- [Information given]
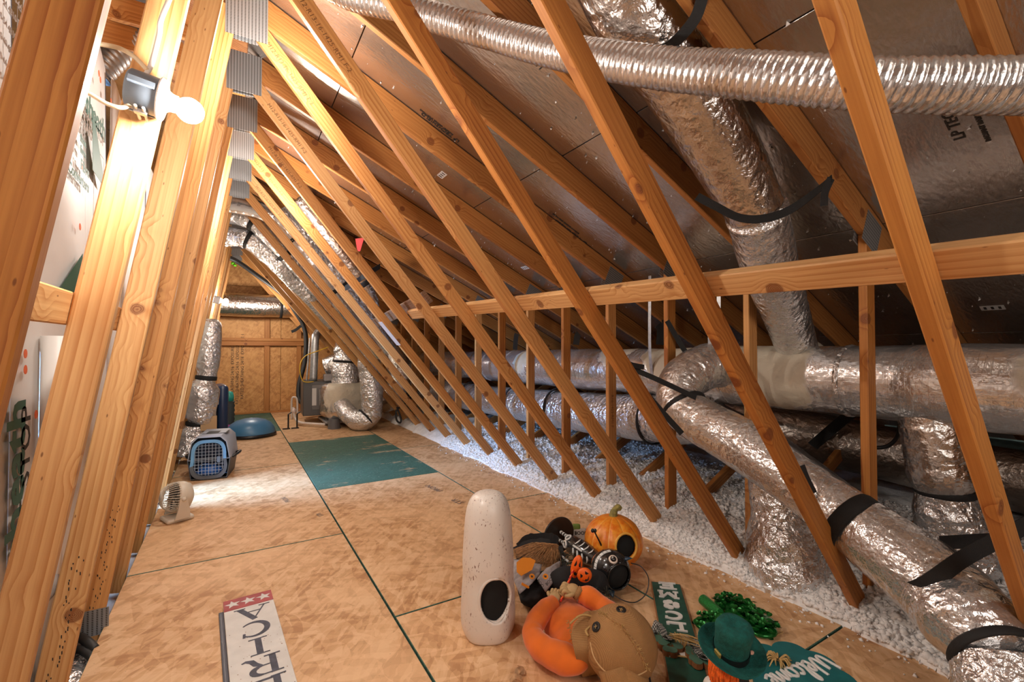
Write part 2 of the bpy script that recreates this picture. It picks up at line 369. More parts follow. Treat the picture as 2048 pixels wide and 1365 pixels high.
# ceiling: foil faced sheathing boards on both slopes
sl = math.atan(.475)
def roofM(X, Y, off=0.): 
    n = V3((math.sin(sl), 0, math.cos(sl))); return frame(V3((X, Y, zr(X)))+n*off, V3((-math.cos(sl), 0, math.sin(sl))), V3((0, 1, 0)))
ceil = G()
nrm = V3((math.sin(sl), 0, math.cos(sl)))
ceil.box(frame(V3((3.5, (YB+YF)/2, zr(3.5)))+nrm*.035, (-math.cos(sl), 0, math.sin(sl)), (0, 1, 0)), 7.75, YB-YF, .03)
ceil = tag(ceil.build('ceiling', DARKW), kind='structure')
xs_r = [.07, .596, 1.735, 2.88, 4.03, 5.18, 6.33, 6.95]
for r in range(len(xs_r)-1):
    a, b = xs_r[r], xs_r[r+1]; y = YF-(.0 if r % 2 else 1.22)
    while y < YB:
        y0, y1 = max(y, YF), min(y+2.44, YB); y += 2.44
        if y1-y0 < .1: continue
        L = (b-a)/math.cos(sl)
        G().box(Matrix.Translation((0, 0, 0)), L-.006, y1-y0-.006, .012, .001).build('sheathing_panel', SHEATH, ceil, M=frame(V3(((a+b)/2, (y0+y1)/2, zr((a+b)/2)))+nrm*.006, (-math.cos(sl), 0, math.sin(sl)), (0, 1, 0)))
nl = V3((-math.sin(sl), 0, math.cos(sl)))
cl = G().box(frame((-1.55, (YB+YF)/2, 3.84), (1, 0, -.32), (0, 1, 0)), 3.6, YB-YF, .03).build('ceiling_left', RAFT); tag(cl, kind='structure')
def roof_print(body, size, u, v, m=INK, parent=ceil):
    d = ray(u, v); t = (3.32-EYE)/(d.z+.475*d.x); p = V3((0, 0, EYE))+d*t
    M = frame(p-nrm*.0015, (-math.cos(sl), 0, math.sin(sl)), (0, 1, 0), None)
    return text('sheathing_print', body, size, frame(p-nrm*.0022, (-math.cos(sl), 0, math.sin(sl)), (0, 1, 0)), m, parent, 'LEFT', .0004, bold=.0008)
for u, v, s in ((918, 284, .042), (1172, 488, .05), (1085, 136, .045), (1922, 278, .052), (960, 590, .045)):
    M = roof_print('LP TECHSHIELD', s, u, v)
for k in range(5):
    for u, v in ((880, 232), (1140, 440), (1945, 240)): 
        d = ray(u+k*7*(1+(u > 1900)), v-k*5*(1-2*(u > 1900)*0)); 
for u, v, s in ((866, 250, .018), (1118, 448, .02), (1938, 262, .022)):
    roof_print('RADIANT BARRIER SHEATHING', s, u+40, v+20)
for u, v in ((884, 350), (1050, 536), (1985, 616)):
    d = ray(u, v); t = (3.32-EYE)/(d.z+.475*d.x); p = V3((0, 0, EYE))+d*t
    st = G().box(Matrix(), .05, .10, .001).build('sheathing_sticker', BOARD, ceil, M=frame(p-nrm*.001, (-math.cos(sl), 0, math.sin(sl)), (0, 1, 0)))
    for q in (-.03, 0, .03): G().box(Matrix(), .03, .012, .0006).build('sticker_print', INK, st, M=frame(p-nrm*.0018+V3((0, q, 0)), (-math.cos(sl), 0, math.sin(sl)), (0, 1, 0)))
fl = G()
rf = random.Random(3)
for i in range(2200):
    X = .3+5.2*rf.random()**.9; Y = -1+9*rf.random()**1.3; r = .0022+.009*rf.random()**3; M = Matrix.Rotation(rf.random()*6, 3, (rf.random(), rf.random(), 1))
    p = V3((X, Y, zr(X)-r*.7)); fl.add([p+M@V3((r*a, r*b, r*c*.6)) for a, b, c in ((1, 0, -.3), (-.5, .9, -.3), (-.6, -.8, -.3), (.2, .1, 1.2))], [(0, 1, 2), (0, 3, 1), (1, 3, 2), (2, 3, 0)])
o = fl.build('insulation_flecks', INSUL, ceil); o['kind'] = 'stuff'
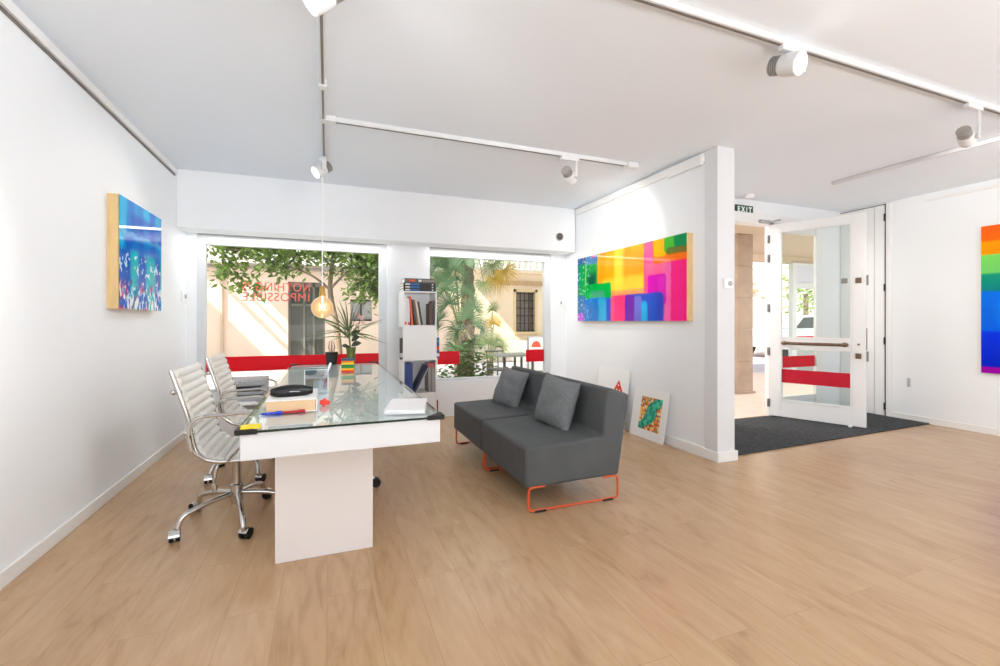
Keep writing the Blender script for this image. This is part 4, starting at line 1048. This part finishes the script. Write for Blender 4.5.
==
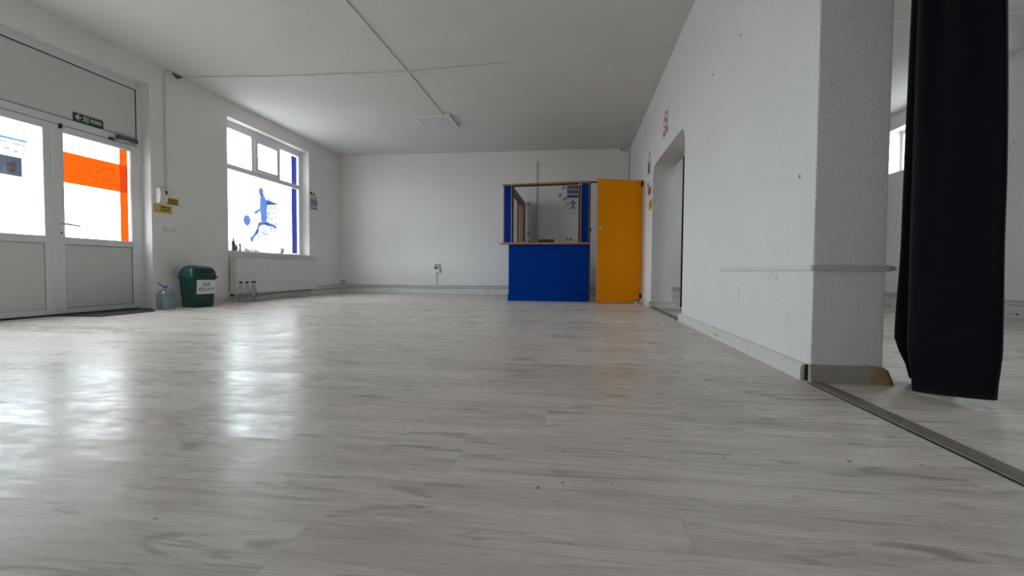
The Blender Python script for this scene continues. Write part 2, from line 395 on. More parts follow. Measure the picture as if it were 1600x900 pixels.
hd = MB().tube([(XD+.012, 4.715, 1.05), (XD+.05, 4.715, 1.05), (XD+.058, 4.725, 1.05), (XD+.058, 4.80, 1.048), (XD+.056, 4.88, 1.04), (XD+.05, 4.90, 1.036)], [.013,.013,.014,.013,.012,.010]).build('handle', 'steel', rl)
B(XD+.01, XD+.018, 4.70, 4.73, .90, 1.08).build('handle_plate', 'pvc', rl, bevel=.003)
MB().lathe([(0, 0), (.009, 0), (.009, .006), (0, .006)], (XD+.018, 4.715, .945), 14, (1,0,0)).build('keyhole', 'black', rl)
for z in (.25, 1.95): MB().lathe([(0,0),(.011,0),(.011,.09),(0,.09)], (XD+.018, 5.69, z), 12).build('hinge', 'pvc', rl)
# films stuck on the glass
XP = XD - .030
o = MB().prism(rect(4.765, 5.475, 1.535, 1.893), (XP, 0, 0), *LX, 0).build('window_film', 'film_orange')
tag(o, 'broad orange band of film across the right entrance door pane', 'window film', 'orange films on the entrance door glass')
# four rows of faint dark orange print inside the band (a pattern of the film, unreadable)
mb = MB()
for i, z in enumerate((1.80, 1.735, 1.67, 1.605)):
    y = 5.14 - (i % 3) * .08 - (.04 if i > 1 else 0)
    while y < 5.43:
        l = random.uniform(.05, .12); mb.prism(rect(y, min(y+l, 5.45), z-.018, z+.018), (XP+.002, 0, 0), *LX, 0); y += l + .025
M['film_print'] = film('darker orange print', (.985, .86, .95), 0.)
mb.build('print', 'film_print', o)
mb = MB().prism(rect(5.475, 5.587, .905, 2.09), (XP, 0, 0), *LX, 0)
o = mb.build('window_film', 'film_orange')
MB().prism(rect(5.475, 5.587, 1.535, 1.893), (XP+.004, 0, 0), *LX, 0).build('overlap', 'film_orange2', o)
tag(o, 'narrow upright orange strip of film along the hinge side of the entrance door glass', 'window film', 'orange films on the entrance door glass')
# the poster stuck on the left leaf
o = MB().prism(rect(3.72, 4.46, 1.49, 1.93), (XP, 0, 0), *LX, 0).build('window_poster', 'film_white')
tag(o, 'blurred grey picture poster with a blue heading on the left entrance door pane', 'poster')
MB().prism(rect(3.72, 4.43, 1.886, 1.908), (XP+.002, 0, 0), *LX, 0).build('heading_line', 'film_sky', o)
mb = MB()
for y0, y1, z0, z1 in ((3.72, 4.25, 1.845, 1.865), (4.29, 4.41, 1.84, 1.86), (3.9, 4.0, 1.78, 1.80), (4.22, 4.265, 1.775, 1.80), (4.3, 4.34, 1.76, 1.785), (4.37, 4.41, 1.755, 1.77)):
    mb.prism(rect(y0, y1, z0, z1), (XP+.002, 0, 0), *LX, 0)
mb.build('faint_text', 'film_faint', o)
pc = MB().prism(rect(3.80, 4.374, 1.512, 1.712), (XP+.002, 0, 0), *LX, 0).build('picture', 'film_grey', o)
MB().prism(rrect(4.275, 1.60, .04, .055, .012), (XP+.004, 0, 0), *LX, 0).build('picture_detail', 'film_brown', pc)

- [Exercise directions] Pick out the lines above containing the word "Write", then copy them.

- [Solution to this exercise]
Write part 2 of the bpy script that recreates this picture. It picks up at line 369. More parts follow. Treat the picture as 2048 pixels wide and 1365 pixels high.
Keep writing the Blender script for this image. This is part 4, starting at line 1048. This part finishes the script. Write for Blender 4.5.
The Blender Python script for this scene continues. Write part 2, from line 395 on. More parts follow. Measure the picture as if it were 1600x900 pixels.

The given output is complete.